-- Start --

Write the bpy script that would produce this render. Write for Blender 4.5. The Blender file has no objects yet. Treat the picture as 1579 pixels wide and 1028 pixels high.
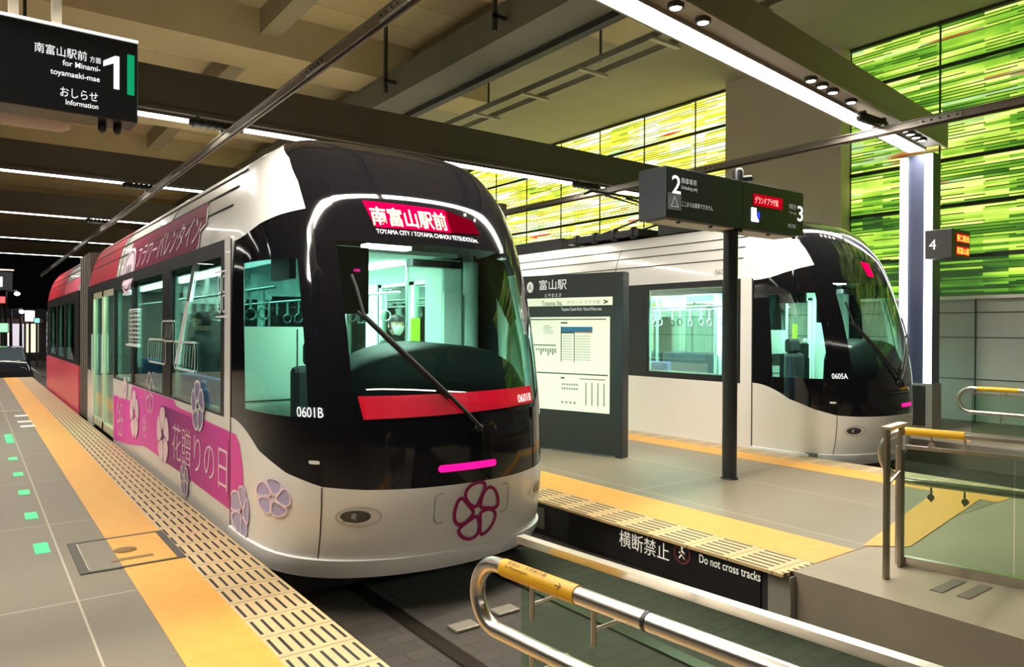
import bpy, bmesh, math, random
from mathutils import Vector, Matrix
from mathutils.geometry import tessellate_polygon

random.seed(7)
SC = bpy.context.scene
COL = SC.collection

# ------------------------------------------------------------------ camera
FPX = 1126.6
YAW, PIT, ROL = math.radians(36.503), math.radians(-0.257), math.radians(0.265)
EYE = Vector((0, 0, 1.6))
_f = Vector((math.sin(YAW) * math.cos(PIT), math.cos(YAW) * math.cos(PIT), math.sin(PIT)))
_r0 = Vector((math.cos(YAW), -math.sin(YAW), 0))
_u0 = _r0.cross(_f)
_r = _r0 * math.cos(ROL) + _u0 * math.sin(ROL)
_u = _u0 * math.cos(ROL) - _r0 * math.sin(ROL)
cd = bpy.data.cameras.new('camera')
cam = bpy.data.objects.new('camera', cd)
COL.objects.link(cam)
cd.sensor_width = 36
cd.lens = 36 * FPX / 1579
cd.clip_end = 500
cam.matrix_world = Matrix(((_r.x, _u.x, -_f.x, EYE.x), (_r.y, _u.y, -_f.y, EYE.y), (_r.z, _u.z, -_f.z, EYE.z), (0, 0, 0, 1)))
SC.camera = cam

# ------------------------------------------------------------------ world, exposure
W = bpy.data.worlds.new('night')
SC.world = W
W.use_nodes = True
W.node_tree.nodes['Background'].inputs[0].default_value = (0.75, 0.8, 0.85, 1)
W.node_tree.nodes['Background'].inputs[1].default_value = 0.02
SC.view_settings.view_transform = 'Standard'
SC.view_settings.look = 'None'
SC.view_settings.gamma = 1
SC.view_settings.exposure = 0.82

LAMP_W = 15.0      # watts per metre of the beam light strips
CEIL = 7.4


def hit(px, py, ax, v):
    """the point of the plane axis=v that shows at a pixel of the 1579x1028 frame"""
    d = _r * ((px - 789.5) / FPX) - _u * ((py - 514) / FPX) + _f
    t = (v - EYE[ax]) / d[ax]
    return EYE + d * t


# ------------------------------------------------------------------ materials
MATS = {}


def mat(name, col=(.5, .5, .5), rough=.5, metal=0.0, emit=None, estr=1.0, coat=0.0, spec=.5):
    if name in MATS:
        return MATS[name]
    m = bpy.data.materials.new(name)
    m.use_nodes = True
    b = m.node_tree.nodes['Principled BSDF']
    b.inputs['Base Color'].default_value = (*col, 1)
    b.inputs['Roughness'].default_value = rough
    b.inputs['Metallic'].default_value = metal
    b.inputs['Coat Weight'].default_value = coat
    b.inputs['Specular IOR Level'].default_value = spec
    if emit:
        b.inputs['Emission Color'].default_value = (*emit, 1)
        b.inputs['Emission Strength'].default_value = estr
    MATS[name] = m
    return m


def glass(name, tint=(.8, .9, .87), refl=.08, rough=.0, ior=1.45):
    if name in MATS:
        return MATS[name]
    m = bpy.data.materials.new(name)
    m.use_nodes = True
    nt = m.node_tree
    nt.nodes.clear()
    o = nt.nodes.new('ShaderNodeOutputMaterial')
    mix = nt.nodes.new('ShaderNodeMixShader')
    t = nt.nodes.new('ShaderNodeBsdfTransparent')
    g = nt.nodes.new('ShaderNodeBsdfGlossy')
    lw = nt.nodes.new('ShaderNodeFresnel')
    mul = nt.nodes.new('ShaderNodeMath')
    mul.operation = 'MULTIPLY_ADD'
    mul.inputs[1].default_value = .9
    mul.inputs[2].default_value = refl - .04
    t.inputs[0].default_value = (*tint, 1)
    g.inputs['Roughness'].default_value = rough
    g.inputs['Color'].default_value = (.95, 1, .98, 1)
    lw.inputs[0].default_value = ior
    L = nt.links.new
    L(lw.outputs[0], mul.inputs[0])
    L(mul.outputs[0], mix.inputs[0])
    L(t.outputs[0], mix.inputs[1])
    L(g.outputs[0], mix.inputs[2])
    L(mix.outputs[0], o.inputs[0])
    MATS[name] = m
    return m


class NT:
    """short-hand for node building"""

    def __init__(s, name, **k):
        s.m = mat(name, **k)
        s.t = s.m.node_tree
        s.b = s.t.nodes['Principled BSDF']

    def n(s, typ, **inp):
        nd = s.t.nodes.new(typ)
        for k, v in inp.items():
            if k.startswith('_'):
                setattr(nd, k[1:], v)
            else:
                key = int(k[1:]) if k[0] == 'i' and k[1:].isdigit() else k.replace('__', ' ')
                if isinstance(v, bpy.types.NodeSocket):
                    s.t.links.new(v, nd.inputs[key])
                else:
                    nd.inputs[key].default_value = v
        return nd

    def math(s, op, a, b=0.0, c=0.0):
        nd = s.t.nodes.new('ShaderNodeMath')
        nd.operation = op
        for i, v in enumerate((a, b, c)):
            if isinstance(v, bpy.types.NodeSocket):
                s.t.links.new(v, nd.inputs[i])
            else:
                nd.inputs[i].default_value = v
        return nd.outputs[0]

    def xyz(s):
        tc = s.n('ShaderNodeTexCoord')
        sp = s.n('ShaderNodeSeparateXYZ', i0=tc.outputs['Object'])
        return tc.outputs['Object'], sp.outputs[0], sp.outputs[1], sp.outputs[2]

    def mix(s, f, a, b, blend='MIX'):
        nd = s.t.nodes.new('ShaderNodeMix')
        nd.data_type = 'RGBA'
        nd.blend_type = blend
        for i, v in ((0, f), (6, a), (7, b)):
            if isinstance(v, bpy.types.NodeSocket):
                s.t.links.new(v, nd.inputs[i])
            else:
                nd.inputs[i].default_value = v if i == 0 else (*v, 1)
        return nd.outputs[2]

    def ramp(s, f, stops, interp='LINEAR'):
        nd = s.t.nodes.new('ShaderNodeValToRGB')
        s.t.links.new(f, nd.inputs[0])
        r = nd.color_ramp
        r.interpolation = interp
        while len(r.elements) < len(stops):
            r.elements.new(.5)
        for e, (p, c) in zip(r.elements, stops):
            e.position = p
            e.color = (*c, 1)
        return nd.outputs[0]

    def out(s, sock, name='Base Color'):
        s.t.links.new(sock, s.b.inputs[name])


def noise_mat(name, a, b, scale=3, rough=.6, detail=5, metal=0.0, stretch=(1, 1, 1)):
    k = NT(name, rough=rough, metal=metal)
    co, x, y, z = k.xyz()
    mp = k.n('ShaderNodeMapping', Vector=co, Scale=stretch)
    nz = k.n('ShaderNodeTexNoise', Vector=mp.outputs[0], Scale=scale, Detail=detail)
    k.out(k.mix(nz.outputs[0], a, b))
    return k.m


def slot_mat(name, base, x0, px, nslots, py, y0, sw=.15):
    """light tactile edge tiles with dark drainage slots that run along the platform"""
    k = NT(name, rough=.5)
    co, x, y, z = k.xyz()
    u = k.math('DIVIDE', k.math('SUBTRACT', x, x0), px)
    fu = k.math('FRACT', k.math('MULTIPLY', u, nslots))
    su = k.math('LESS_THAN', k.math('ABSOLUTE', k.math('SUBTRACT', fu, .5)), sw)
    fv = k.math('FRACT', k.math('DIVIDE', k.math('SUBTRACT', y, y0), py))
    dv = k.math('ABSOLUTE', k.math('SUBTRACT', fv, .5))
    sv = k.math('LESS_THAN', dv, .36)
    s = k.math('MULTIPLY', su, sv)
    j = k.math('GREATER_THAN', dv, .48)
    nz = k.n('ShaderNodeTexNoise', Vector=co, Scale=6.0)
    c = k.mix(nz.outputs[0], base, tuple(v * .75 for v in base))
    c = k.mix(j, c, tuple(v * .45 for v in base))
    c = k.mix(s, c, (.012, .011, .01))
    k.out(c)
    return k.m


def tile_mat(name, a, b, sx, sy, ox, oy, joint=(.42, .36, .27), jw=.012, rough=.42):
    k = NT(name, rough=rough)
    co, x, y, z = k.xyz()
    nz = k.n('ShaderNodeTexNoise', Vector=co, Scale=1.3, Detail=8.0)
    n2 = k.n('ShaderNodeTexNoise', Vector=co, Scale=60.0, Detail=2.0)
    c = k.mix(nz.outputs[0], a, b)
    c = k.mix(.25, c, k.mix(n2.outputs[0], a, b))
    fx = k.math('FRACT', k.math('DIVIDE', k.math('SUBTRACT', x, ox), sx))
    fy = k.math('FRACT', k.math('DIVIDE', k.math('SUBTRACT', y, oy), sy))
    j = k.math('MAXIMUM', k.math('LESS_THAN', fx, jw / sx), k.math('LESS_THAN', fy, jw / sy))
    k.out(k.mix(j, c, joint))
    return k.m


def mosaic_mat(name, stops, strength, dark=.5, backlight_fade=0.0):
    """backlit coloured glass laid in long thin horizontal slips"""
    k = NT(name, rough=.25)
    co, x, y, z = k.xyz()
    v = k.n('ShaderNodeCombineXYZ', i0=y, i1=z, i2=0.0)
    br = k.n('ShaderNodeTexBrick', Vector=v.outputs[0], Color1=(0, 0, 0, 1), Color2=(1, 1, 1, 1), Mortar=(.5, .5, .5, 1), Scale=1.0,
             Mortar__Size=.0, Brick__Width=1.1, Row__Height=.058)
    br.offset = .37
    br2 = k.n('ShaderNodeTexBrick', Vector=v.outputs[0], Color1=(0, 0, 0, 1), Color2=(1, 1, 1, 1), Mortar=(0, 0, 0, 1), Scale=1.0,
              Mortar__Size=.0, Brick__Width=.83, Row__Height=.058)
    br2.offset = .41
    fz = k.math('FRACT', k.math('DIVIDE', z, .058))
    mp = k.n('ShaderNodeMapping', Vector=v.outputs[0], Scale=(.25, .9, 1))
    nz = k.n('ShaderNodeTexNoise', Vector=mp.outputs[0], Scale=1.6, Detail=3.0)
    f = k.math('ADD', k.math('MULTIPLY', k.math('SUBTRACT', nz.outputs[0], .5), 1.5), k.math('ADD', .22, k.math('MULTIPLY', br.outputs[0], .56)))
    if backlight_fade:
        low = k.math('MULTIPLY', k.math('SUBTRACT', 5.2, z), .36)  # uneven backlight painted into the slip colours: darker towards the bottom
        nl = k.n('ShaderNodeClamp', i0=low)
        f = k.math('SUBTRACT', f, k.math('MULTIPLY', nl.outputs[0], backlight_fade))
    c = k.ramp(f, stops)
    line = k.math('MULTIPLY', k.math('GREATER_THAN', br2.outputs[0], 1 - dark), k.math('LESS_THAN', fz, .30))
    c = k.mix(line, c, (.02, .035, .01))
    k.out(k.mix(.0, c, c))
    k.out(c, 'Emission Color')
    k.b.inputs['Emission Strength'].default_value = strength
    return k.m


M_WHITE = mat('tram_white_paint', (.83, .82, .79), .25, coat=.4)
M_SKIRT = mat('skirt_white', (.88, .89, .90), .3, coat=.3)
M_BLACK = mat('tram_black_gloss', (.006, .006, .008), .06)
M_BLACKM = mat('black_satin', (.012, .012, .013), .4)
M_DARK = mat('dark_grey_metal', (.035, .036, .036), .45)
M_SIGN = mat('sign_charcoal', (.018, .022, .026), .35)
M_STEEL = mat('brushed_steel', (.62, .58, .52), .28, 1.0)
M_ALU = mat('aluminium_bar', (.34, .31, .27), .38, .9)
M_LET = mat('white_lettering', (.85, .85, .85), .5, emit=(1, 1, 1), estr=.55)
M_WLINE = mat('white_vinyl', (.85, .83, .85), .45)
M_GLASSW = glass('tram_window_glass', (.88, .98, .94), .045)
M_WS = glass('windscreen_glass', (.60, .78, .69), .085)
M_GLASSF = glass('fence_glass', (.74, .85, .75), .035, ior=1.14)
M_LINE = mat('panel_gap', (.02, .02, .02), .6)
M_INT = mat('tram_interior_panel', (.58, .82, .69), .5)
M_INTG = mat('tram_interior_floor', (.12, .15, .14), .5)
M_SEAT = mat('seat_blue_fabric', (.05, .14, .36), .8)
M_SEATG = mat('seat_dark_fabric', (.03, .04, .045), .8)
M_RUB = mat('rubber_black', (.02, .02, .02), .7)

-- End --
-- Start --

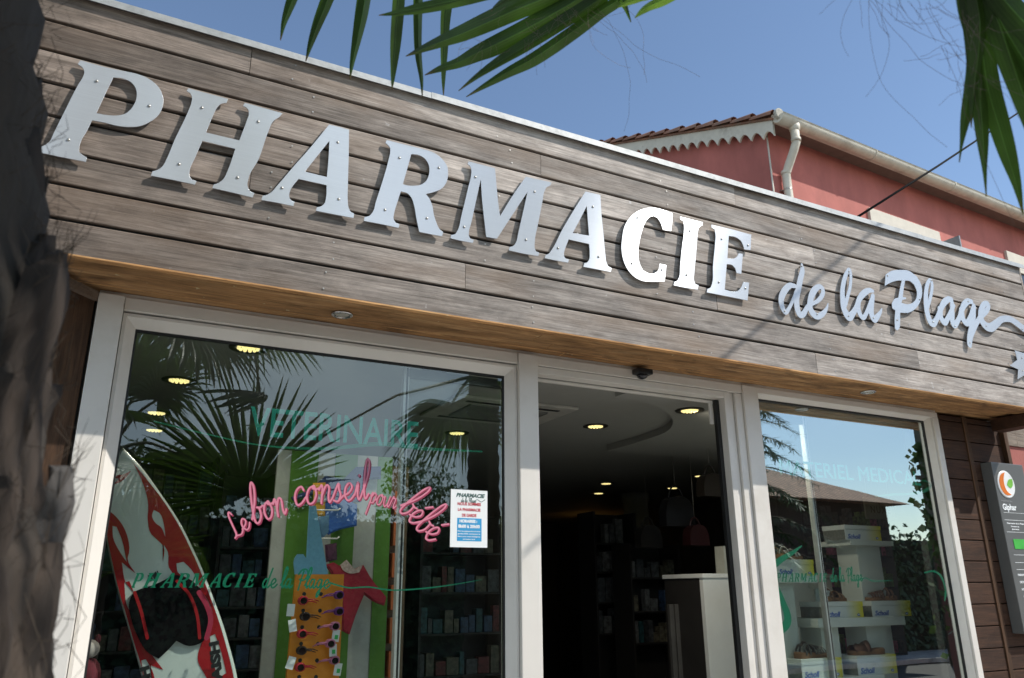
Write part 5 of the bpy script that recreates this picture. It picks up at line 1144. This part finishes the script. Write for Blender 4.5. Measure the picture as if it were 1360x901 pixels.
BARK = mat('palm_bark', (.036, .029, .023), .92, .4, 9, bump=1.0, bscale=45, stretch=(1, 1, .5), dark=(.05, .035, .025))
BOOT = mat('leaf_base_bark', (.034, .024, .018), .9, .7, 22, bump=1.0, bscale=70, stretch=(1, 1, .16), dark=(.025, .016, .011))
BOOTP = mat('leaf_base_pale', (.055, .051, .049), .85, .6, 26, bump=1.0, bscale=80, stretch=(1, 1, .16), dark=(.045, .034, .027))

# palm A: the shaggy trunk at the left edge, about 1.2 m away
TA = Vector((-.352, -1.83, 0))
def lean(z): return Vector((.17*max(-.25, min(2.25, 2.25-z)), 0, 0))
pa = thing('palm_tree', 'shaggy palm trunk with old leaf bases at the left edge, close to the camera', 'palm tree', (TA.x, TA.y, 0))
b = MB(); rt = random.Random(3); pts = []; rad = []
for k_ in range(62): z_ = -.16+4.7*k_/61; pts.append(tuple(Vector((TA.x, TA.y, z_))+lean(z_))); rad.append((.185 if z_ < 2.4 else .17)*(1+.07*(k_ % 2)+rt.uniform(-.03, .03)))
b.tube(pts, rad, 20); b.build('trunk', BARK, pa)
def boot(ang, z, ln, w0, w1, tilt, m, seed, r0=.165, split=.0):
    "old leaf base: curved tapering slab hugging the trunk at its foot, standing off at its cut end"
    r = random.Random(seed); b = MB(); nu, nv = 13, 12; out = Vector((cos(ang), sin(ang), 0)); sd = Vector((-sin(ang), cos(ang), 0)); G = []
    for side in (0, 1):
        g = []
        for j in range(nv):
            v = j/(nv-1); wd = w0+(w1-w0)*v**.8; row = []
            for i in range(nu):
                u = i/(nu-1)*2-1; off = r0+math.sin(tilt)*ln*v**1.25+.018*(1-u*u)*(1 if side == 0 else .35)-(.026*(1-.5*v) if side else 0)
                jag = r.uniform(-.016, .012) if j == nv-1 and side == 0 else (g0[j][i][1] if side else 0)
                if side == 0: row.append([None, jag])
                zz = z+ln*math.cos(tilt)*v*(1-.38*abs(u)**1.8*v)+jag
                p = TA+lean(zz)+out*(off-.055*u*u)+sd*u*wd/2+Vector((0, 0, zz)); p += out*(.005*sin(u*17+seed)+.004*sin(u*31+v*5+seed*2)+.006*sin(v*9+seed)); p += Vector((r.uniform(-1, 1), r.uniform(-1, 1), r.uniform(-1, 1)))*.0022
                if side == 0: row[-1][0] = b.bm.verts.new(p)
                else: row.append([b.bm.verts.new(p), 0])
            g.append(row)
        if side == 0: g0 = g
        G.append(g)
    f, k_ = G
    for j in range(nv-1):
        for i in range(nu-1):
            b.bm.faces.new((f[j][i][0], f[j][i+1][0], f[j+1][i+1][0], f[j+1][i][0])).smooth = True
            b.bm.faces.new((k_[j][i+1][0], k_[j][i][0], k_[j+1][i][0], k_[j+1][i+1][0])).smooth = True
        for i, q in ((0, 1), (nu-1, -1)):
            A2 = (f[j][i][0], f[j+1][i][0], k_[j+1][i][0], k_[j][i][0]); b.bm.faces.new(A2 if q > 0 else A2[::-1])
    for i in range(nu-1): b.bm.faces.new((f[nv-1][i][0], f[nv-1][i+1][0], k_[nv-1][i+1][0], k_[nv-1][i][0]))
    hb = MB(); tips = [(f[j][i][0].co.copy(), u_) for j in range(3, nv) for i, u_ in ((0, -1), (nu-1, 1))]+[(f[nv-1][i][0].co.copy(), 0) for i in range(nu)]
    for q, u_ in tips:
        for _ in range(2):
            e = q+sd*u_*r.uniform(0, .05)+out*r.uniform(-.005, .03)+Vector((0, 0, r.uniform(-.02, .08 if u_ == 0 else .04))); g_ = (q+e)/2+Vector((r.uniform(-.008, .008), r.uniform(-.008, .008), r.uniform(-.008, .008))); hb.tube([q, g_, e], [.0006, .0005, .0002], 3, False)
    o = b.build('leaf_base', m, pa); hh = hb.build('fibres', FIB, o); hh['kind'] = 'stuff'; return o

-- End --

Nothing but the lines from the one containing "Write the bpy" through the one containing "SC.camera = cam" should be echoed, each exactly as it stands; pictures are excluded.

Write the bpy script that would produce this render. Write for Blender 4.5. The Blender file has no objects yet. Treat the picture as 1579 pixels wide and 1028 pixels high.
import bpy, bmesh, math, random
from mathutils import Vector, Matrix
from mathutils.geometry import tessellate_polygon

random.seed(7)
SC = bpy.context.scene
COL = SC.collection

# ------------------------------------------------------------------ camera
FPX = 1126.6
YAW, PIT, ROL = math.radians(36.503), math.radians(-0.257), math.radians(0.265)
EYE = Vector((0, 0, 1.6))
_f = Vector((math.sin(YAW) * math.cos(PIT), math.cos(YAW) * math.cos(PIT), math.sin(PIT)))
_r0 = Vector((math.cos(YAW), -math.sin(YAW), 0))
_u0 = _r0.cross(_f)
_r = _r0 * math.cos(ROL) + _u0 * math.sin(ROL)
_u = _u0 * math.cos(ROL) - _r0 * math.sin(ROL)
cd = bpy.data.cameras.new('camera')
cam = bpy.data.objects.new('camera', cd)
COL.objects.link(cam)
cd.sensor_width = 36
cd.lens = 36 * FPX / 1579
cd.clip_end = 500
cam.matrix_world = Matrix(((_r.x, _u.x, -_f.x, EYE.x), (_r.y, _u.y, -_f.y, EYE.y), (_r.z, _u.z, -_f.z, EYE.z), (0, 0, 0, 1)))
SC.camera = cam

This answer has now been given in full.